Toda linguagem inclui uma metalinguagem, e na verdade não haveria linguagem sem metalinguagem ou translinguagem.
A translinguagem metafísica se expressa pelo modelo do universo, ou plano da criação. Quer dizer, a níveis inteligíveis e sensíveis, em razão de que a linguagem e o físico existem para este fim, constituindo códigos simbólicos de manifestação e revelação.
Conhecer é apreender aquilo que se conhece. É realizar uma síntese, de tal forma que a união do sujeito e o objeto do conhecimento seja o conhecer.
Que o que conhece, seja idêntico à coisa conhecida.
Trata-se então de uma conjunção de opostos, graças à qual se produz o conhecimento.

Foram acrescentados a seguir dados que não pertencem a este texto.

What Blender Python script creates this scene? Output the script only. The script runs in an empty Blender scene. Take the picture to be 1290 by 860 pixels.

Esta união complementar é a mesma que se obtém em e pelo amor, produzida também pela atração de oposições que se conjugam e que dessa forma recriam a unidade originária –qualquer seja o nível em que aconteça–, estabilizando o equilíbrio geral, além do particular.

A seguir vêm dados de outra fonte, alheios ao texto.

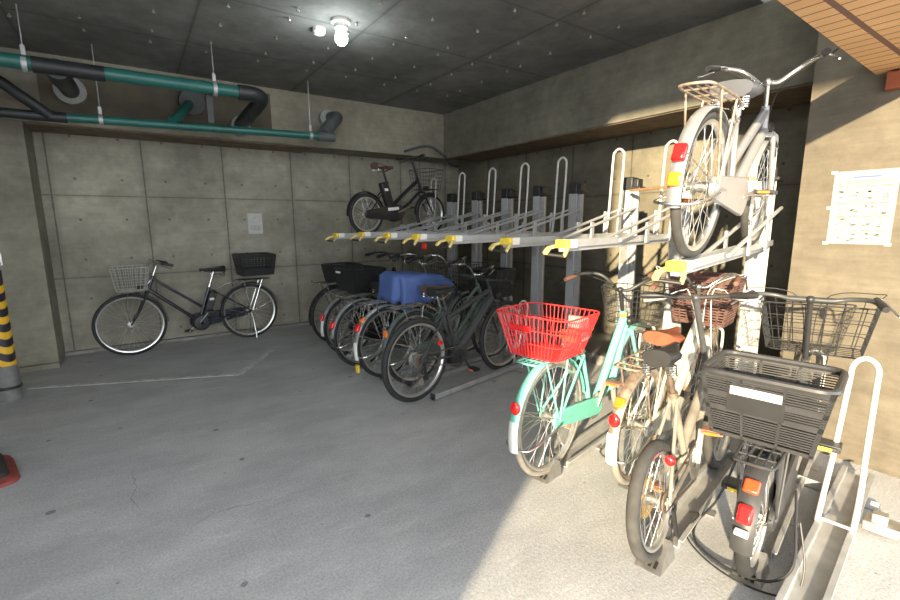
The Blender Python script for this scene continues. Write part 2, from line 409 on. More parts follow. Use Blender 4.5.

É por meio da unidade e sua irradiação que se atualiza perenemente o ato criativo. Isso se pode ver em qualquer código, série, agrupamento ou estrutura.
Repete-se um esquema no qual estão implícitas suas modalidades de desenvolvimento e conservação, e também seu próprio fim através da multiplicação de suas possibilidades.
Até que estas se sintetizem novamente no essencial, para então voltar a difundir-se, e passar novo hálito ao ritmo vital.
A unidade é o símbolo mais alto de todos, o símbolo por excelência, porque leva em si a potencialidade do simbolizável.
O princípio ontológico é a razão de ser do símbolo; e a unidade, sua manifestação simbólica.
O Ser, Ele mesmo, mesmo sendo incriado, é a origem da emanação que dará lugar à concreção material.
Autor: Federico González Tradução: Igor Silva
Notas
[1] – Deve haver, portanto, um parentesco, uma relação mútua entre estas duas coisas para que uma possa simbolizar a outra. Sobretudo quando se tem em conta que a de ordem menor deve sua forma à de ordem secreta, à qual expressa.
[2] – Nas civilizações que utilizavam o 5, 10 ou 20 como base de sua numerologia.